Welcome! This forum has a treasure trove of great info – Scouters helping Scouters! Just a heads up, though - all content, information, and opinions shared on this forum are those of the author, not the BSA.
As a Cubmaster / Den Leader and new Scoutbook user, I’d like to be able to communicate with our den chiefs and have them get other pack/den communication sent through Scoutbook.
I searched the forums here and didn’t find anything. I googled it and found a few results from the old Scoutbook forums. I saw some feature requests for this, so I’m assuming it hasn’t been added yet?
I also saw people proposing things like adding them as cubs to their den. Does anyone have suggested work arounds like that?
If I can’t use Scoutbook to communicate with them, it’s not a big deal, I can just email them CCing their parents, but I just wanted to ask here and see what people said. Thanks!
I used to make their parents a relative of my scout - problem solved - it is a pretty huge change to the current structure of Scoutbook to actually add the scout as a leader
I want to make sure I follow. If the den chief’s parent is a relative of a scout in the den, their parent will get emails to the den/pack? Then I just have to trust the parent will relay the information to the den chief?
Wouldn’t the den chief’s parent then also have permissions to see stuff about the cub scout they’re not a “relative” of?
It seems like I’m missing something here.
Also, I’m don’t see why the scout would need to be added as a leader to get emails. Maybe it’s because I have no experience with Scoutbook at the Troop level, but I thought Scouts could have their own scoutbook accounts if their parents invited them, as a scout and not a leader.
There is no way to attach a scout from a troop to a pack as a Den Chief at this time. I know it’s on the “requested” list, but that’s as far as I think it’s gotten.
I am doing what I want! I’m asking questions because I want know the mechanics of how the system works.
Did I understand you correctly, is what I described what you suggested? I’m only using specific language to make sure I’m describing it clearly. This is new to me and I want to make sure I’m understanding the options correctly.
Thanks! It does seem like a natural feature to add, but I understand there are higher priorities to address first.

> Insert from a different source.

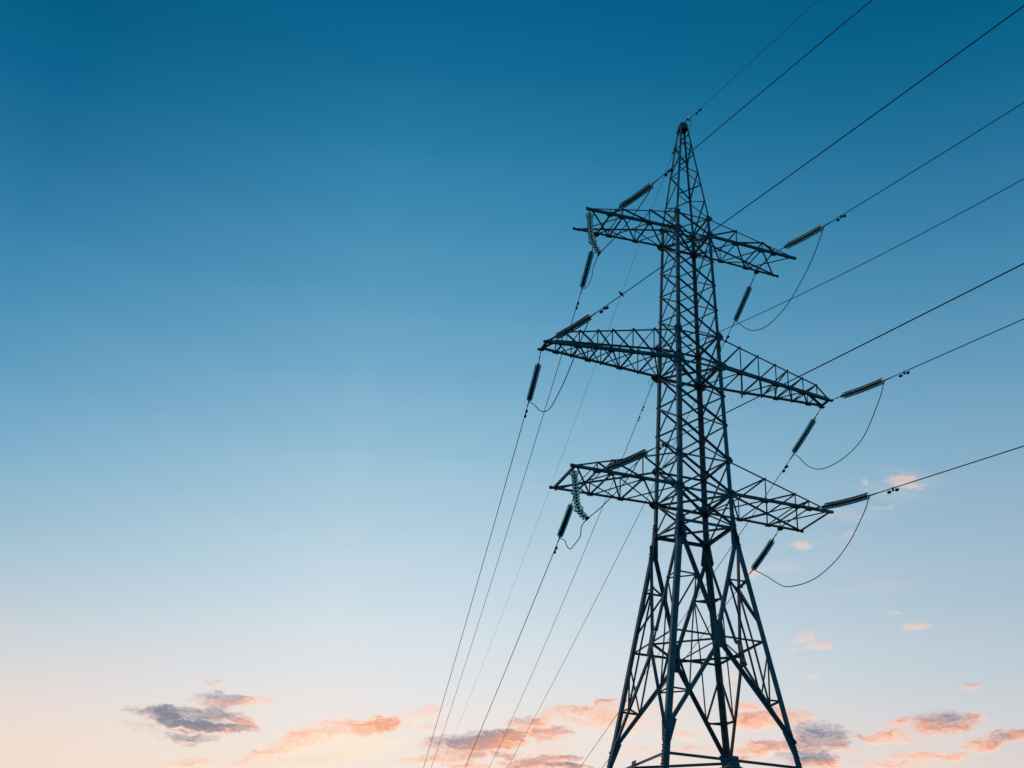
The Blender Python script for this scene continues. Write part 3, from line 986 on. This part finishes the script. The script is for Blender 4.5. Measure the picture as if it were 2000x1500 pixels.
# jumper loops under the arms
JUMPERS = {
    'TR': [(4.404, -3.509, 31.19), (4.408, -3.041, 30.793), (4.415, -2.355, 30.37), (4.426, -1.126, 29.842), (4.436, -0.076, 29.616), (4.447, 1.07, 29.63), (4.457, 2.086, 29.925), (4.465, 2.919, 30.437), (4.47, 3.474, 30.964)],
    'MR': [(6.896, -3.164, 24.733), (6.886, -2.74, 24.263), (6.865, -1.839, 23.474), (6.845, -0.993, 23.16), (6.821, 0.056, 23.054), (6.796, 1.117, 23.159), (6.78, 1.761, 23.372), (6.767, 2.322, 23.721), (6.758, 2.69, 24.067), (6.75, 3.053, 24.48)],
    'BR': [(5.033, -3.968, 19.076), (5.023, -3.401, 18.613), (5.013, -2.838, 18.222), (4.997, -1.922, 17.817), (4.975, -0.642, 17.56), (4.956, 0.461, 17.585), (4.936, 1.593, 17.792), (4.929, 2.048, 17.973), (4.92, 2.539, 18.275), (4.91, 3.116, 18.673)],
    'ML': [(-5.732, -3.21, 25.0), (-5.741, -2.746, 24.72), (-5.758, -1.858, 24.182), (-5.768, -1.33, 23.86), (-5.777, -0.868, 23.62), (-5.788, -0.314, 23.40), (-5.802, 0.405, 23.19), (-5.814, 1.031, 23.258), (-5.827, 1.696, 23.599), (-5.84, 2.409, 24.18)],
    'TL': [(-3.371, -3.896, 31.475), (-3.541, -3.372, 31.059), (-3.743, -2.755, 30.667), (-4.025, -1.891, 30.293), (-4.373, -0.824, 29.955), (-4.276, -0.35, 30.05), (-4.024, 0.75, 30.29), (-3.735, 1.6, 30.482), (-3.418, 2.9, 30.848), (-3.338, 3.55, 31.105)],
    'BL': [(-4.002, -3.898, 19.39), (-4.115, -3.617, 19.061), (-4.326, -3.088, 18.658), (-4.676, -2.211, 18.188), (-4.957, -1.508, 17.92), (-4.941, -0.9, 17.853), (-4.612, 0.1, 17.859), (-4.402, 1.4, 17.951), (-4.302, 2.0, 18.066), (-4.175, 2.7, 18.451), (-4.083, 3.2, 18.851)],
}
JUMPER_LABEL = {
    'TR': 'slack black jumper loop hanging in open sky below the top right crossarm',
    'MR': 'slack black jumper loop hanging in open sky below the middle right crossarm',
    'BR': 'slack black jumper loop hanging lowest, below the lowest right crossarm',
    'ML': 'slack black jumper loop hanging below the long middle left crossarm',
    'TL': 'black jumper wire held by the curved string under the top left crossarm',
    'BL': 'black jumper wire held by the curved string under the lowest left crossarm',
}
for key, pts in JUMPERS.items():
    path = smooth_path([END[key + 'n']] + pts + [END[key + 'f']], 8)
    m = MB()
    m.tube(path, 0.0185, 6)
    tag(m.build('jumper_wire', ALU, None, path[0]), JUMPER_LABEL[key], 'jumper wire', 'jumper loops under the crossarms')

# the two curved strings that steady the jumpers on the left
SUPPORT = {
    'T': ([(-4.873, -0.804, 32.07), (-4.813, -0.806, 31.90), (-4.771, -0.808, 31.125), (-4.673, -0.812, 30.555), (-4.42, -0.823, 30.06), (-4.373, -0.824, 29.967)], (0, 10),
          'curved string of green glass discs hanging under the top left crossarm tip'),
    'B': ([(-5.427, -1.158, 20.02), (-5.400, -1.18, 19.86), (-5.355, -1.212, 19.477), (-5.316, -1.241, 19.005), (-5.277, -1.269, 18.558), (-5.179, -1.342, 18.208), (-5.0, -1.47, 17.96), (-4.957, -1.508, 17.93)], (0, 6, 11),
          'curved string of green glass discs hanging under the lowest left crossarm tip'),
}
for key, (pts, bigs, lab) in SUPPORT.items():
    path = smooth_path(pts, 12)
    cum = [0.0]
    for p, q in zip(path, path[1:]):
        cum.append(cum[-1] + (q - p).length)
    def at(s):
        for i in range(len(path) - 1):
            if cum[i + 1] >= s:
                return path[i].lerp(path[i + 1], (s - cum[i]) / max(1e-6, cum[i + 1] - cum[i]))
        return path[-1]
    t = thing('jumper_insulator_string', pts[0], lab, 'insulator', 'curved jumper strings on the left crossarms')
    m = MB()
    m.tube([path[0] + Vector((0, 0, 0.05)), at(0.1), at(0.17)], 0.014, 6)
    m.build('link_rod', IRON, t)
    tot = cum[-1]
    n = 15
    pitch = (tot - 0.17 - 0.1) / n
    for k in range(n):
        s = 0.17 + k * pitch
        p, q = at(s), at(s + pitch)
        add_disc(t, p, (q - p).normalized(), k in bigs, True)
    m = MB()
    e = path[-1]
    m.tube([at(tot - 0.13), e], 0.018, 6)
    m.box(e, (0.03, 0, 0), (0, 0.14, 0), (0, 0, 0.035))
    m.box(e + Vector((0, 0.08, 0.06)), (0.02, 0, 0), (0, 0.03, 0), (0, 0, 0.06))
    m.build('jumper_clamp', IRON, t)

# earth wire on the peak, optical cable on the body: one length each way
for key, r, lab, cat, nm in (
        ('Gn', 0.0095, 'thin earth wire rising from the pylon peak to the top edge', 'earth wire', 'earth_wire'),
        ('Gf', 0.0075, 'thinnest pale wire descending left from the pylon peak', 'earth wire', 'earth_wire'),
        ('An', 0.0130, 'thin cable rising right from the pylon body between top and middle crossarms', 'cable', 'optical_cable'),
        ('Af', 0.0125, 'thin cable descending left from the body below the middle left crossarm, with a coil', 'cable', 'optical_cable')):
    d = WIRES[key]
    far = key[1] == 'f'
    smax = max(d['smax'] * 1.15, 75.0) if far else max(d['smax'] * 1.3, 32.0)
    ss = [d['s0'] + (smax - d['s0']) * (k / 60.0) ** 1.4 for k in range(61)]
    pts = []
    for s in ss:
        h = (math.sin(d['az']), math.cos(d['az']))
        pts.append(Vector((d['p0'][0] + h[0] * s, d['p0'][1] + h[1] * s, d['c'][0] * s * s + d['c'][1] * s + d['c'][2])))
    def wp(s):
        h = (math.sin(d['az']), math.cos(d['az']))
        return Vector((d['p0'][0] + h[0] * s, d['p0'][1] + h[1] * s, d['c'][0] * s * s + d['c'][1] * s + d['c'][2]))
    m = MB()
    pts += span_on(pts[-1], d, pts[-1].z, (pts[-1].z - pts[-2].z) / (pts[-1] - pts[-2]).xy.length, far)
    m.tube(pts, r, 6)
    w = tag(m.build(nm, ALU if key[0] == 'G' else BLACK, None, pts[0]), lab, cat)
    for s in d['damp']:
        damper(w, wp(s), wp(s + 0.2) - wp(s), 0.8 if key[0] == 'G' else 0.6)
    root = Vector(d['p0'])
    dirv = (wp(d['s0'] + 0.3) - wp(d['s0'])).normalized()
    if key[0] == 'G':
        t = thing('earth_wire_insulator', root, 'single glass disc tying the earth wire to the %s side of the pylon peak' % ('upper right' if not far else 'lower left'), 'insulator')
        base = Vector((0, -0.27 if not far else 0.27, ZT + 0.03))
        p = wp(0.42) if not far else wp(0.75)
        dv = (wp(1.2) - base).normalized()
        add_disc(t, base + dv * 0.16, dv)
        m = MB()
        m.tube([base, base + dv * 0.16], 0.014, 6)
        m.build('link_rod', IRON, t)
        m = MB()
        e = base + dv * 0.28
        m.tube([e, e.lerp(wp(0.8 if not far else 1.3), 0.5), wp(0.8 if not far else 1.3)], [0.014, 0.017, 0.010], 8)
        m.build('dead_end_clamp', ALU, t)
        if not far:
            m = MB()
            m.tube(smooth_path([e, e + Vector((0.1, 0.0, -0.12)), e + Vector((0.1, 0.08, -0.42)), Vector((0.19, -0.19, ZT - 0.5)), Vector((0.18, -0.18, ZT - 0.6))], 6), 0.006, 6)
            m.build('bonding_lead', ALU, t)
    else:
        m = MB()
        e = wp(d['s0'] + 0.9)
        anchor = root + Vector((-0.03, -0.03 if not far else 0.05, 0)) if not far else root + Vector((-0.14, 0.05, -0.12))
        m.tube([anchor, wp(d['s0']), wp(d['s0'] + 0.4), e], [0.013, 0.018, 0.018, 0.012], 8)
        m.build('anchor_grip', ALU, w)
        if far:
            m = MB()
            c = wp(0.95) + Vector((-0.10, 0, 0.02))
            loop = [c + Vector((0.10 * math.cos(k * 0.45), 0.10 * math.sin(k * 0.45) * 0.6, 0.15 * math.sin(k * 0.45))) for k in range(15)]
            m.tube(loop, 0.006, 6)
            m.tube(smooth_path([wp(1.0), wp(1.0) + Vector((0.15, -0.05, 0.02)), root + Vector((-0.03, 0.05, -0.32))], 6), 0.006, 6)
            m.build('slack_coil', BLACK, w)
        else:
            m = MB()
            for k in range(3):
                z0 = root.z - 0.06 - 0.05 * k
                c = hw(z0) + 0.05
                m.tube(smooth_path([Vector((-c, -c + 0.22, z0 - 0.03)), Vector((-c, -c, z0)), Vector((-c + 0.22, -c, z0 + 0.03))], 4), 0.009, 6)
            m.build('cable_wrap', BLACK, w)

# bird perched across the middle left conductor
d = WIRES['MLn']
s = 5.2
bp = wire_pt(d, s)
wd = (wire_pt(d, s + 0.2) - bp).normalized()
fwd = Vector((-0.94, -0.1, 0.34))
fwd = (fwd - wd * fwd.dot(wd)).normalized()
upv = wd.cross(fwd)
if upv.z < 0:
    upv = -upv
m = MB()
ctr = bp + Vector((0, 0, 0.055))
prof = [(-0.155, 0.006, -0.030), (-0.12, 0.013, -0.028), (-0.085, 0.018, -0.022), (-0.06, 0.032, -0.010), (-0.02, 0.043, 0.0), (0.025, 0.044, 0.006), (0.055, 0.034, 0.016), (0.072, 0.027, 0.026), (0.090, 0.028, 0.033), (0.106, 0.021, 0.034), (0.116, 0.008, 0.031), (0.135, 0.002, 0.028)]
m.tube([ctr + fwd * x + upv * z for x, r, z in prof], [r for x, r, z in prof], 12)
bird = tag(m.build('bird', FEATHER, None, ctr), 'small dark bird perched across the wire left of the pylon', 'bird')
for sg in (-1, 1):
    m = MB()
    sidev = wd * sg
    wing = [(-0.115, 0.012, 0.004, -0.012), (-0.07, 0.030, 0.012, 0.0), (-0.01, 0.040, 0.016, 0.012), (0.035, 0.036, 0.012, 0.016), (0.055, 0.02, 0.006, 0.016)]
    m.tube([ctr + fwd * x + upv * (z + 0.006) + sidev * (o_ + 0.002) for x, o_, r, z in wing], [r for x, o_, r, z in wing], 8)
    m.build('wing', FEATHER, bird)
    m = MB()
    m.tube([ctr - upv * 0.03 + sidev * 0.015 + fwd * 0.005, bp + sidev * 0.017 + Vector((0, 0, 0.016))], 0.004, 6)
    m.build('leg', IRON, bird)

I’ve been impressed how frequently bug fixes and features have been added in the Scoutbook Change Log.
You can create a fake Cub Scout account for the Den Chief and attach the parents like usual.
Or you can add a parent as an Assistant Den Leader for the den but only give them View Profile connections (minimal connections needed for messaging).

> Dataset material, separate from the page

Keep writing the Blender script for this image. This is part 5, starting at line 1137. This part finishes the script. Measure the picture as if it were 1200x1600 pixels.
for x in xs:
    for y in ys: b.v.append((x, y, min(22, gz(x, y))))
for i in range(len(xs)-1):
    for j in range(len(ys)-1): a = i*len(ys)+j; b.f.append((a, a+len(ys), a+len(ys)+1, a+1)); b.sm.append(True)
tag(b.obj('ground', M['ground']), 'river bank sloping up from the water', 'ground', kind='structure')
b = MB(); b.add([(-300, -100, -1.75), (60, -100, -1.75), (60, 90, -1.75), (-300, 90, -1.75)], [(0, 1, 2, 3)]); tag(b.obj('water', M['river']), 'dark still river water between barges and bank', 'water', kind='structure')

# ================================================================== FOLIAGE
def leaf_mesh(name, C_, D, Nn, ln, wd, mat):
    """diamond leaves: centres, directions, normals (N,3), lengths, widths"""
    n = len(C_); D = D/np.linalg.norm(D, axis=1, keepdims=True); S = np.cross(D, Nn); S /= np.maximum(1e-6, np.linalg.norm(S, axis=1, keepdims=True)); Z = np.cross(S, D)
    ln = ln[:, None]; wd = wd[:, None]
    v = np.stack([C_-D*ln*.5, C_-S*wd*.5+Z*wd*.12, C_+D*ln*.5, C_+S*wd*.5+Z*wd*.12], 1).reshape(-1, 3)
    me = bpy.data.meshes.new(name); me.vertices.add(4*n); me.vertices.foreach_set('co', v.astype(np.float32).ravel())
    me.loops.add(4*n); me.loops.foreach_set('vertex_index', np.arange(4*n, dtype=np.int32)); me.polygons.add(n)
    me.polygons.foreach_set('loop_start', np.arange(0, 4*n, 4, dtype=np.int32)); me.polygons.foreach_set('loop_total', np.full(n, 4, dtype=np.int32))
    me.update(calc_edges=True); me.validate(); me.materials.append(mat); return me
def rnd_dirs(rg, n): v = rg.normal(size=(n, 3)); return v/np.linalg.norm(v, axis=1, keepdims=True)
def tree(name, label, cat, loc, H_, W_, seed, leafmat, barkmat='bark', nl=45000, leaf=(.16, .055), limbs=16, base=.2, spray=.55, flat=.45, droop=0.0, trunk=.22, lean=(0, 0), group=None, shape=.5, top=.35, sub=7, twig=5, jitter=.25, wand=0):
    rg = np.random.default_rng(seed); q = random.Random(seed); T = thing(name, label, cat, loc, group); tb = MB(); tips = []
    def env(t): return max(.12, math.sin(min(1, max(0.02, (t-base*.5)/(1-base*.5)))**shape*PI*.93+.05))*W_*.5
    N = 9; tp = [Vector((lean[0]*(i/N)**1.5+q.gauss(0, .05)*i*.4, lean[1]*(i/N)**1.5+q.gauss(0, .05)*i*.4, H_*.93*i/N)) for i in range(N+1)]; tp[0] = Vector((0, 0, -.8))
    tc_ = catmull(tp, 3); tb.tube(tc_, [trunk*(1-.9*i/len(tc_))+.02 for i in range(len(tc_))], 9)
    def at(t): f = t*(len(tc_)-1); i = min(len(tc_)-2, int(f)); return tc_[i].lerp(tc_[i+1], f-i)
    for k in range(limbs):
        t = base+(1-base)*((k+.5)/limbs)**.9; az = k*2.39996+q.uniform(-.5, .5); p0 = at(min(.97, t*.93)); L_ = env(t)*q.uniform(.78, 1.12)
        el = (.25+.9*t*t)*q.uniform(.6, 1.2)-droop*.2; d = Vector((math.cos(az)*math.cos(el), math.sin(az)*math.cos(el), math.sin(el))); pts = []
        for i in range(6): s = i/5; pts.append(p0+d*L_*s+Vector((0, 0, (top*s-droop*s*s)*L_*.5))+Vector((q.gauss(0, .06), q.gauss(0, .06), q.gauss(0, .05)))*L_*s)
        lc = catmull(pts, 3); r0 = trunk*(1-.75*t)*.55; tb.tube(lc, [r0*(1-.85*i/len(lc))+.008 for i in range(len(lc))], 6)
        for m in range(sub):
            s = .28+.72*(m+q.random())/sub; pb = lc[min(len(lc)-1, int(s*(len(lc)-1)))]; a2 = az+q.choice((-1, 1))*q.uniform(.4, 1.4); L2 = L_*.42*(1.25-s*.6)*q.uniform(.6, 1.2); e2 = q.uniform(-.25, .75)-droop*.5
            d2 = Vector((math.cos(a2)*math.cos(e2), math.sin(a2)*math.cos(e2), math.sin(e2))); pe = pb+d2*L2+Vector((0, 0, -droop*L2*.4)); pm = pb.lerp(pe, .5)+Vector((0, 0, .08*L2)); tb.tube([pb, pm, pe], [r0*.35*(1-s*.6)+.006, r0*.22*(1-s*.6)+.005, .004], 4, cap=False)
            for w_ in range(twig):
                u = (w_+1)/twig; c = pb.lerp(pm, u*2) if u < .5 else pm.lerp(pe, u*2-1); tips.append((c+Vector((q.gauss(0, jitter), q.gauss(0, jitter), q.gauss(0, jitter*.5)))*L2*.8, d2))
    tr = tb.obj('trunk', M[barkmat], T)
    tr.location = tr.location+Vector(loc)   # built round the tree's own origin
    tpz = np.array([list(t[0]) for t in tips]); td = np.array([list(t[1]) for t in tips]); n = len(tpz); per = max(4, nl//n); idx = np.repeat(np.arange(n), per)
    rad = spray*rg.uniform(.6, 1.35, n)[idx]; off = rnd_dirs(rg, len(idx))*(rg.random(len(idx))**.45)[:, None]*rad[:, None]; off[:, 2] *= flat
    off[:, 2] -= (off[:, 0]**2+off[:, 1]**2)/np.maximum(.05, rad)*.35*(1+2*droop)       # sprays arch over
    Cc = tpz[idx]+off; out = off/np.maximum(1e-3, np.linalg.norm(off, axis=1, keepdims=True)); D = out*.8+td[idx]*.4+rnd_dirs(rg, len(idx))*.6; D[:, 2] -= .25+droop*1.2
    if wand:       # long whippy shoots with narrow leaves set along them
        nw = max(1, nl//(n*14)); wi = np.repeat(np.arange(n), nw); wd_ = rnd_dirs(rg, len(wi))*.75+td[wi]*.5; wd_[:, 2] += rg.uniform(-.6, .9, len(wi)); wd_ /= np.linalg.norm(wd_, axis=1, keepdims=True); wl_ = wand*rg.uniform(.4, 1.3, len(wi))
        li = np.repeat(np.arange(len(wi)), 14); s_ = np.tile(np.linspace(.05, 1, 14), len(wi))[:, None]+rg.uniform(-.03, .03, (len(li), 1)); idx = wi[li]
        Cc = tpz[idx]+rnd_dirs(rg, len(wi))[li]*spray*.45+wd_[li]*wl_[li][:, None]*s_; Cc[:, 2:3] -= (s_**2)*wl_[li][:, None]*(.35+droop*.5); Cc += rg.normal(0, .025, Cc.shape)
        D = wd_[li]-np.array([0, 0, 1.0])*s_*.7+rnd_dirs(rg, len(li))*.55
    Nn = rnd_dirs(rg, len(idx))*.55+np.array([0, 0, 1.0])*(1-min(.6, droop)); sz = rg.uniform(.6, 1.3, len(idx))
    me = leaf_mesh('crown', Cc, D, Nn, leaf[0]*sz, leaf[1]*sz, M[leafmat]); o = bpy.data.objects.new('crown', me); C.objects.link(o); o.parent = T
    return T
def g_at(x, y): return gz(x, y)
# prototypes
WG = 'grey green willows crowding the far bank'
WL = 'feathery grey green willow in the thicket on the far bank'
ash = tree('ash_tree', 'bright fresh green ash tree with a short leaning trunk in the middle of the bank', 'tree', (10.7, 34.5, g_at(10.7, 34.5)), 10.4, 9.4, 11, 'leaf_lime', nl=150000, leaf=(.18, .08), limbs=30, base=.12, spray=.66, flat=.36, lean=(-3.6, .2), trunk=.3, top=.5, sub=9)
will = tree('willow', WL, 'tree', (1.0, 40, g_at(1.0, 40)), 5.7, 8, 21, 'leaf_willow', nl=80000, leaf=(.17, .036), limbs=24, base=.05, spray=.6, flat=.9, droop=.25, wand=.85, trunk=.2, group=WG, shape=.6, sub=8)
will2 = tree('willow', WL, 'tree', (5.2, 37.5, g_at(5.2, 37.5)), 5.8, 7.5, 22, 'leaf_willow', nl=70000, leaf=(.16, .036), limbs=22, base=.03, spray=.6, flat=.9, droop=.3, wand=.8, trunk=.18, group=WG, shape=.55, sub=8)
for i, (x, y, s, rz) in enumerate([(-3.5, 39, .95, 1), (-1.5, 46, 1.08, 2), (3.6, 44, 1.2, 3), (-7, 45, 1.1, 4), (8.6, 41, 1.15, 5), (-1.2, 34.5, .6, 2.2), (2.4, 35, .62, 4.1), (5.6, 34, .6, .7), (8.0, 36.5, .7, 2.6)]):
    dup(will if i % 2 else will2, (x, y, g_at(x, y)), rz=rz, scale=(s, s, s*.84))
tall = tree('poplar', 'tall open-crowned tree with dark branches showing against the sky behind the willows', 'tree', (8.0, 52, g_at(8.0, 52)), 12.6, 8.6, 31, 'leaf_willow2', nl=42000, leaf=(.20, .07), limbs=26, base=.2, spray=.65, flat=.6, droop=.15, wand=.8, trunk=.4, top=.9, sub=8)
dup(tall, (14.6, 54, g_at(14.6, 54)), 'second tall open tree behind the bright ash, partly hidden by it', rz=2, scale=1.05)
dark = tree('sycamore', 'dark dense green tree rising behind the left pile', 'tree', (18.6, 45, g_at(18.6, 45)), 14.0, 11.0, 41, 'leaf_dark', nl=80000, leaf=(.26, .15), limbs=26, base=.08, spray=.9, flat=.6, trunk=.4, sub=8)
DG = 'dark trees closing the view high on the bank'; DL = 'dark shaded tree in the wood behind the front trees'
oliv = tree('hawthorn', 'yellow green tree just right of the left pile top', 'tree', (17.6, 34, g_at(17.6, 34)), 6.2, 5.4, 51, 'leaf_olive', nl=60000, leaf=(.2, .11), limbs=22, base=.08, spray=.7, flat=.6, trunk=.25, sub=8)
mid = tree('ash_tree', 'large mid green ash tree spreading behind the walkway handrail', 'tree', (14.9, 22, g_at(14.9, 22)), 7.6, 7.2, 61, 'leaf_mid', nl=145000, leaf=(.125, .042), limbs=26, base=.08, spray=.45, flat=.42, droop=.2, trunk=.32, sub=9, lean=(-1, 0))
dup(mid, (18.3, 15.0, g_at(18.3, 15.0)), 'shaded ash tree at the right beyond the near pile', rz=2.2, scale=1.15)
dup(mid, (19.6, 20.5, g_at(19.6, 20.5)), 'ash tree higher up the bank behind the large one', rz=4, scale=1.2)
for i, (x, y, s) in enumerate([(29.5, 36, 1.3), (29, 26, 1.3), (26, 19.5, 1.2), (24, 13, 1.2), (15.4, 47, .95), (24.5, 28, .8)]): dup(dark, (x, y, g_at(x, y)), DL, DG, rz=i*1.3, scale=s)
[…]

The first option looks kind of weird (from the parent’s perspective, it’s like they have 2 Scouts), but it allows the pack to include the Den Chief on all communications and the calendar (to take attendance, etc.). It also observes YPT rules.
This was one of the options I saw when I googled “scoutbook den chief” and I saw someone suggested making the account like “Sam Scout (Den Chief)” as the name so it would be clear to the parent. I guess this account wouldn’t get a bsa id or anything.
I haven’t make any new accounts, so it’s not something I know much about yet. I discovered a few scouts in the pack aren’t in Scoutbook because I don’t think they’ve ever actually filled out an application, or they did and it got lost. One has been in the pack for 2 years! lol I was going to make accounts for them, but decided to try and get applications filled out instead and just wait for them to get processed and their SB accounts to get created.
Now that I know 3 possible workarounds for getting den chiefs in scoutbook, I’ll have a better idea of what’s possible when I reach out to the Scoutmaster / Den Chiefs for the coming year.
There are downsides to all of those options, which is why there is no clear consensus on the back workaround.
Making the den chief’s parent an ADL or setting them as a parent of a scout in the den will give them access to info you may not want them to have.
Adding a fake scout can cause confusion for the parents.
None will result in the scout receiving the emails themselves since they likely would prefer to get the emails on their real account instead. (Each unique email address can only be on one account.)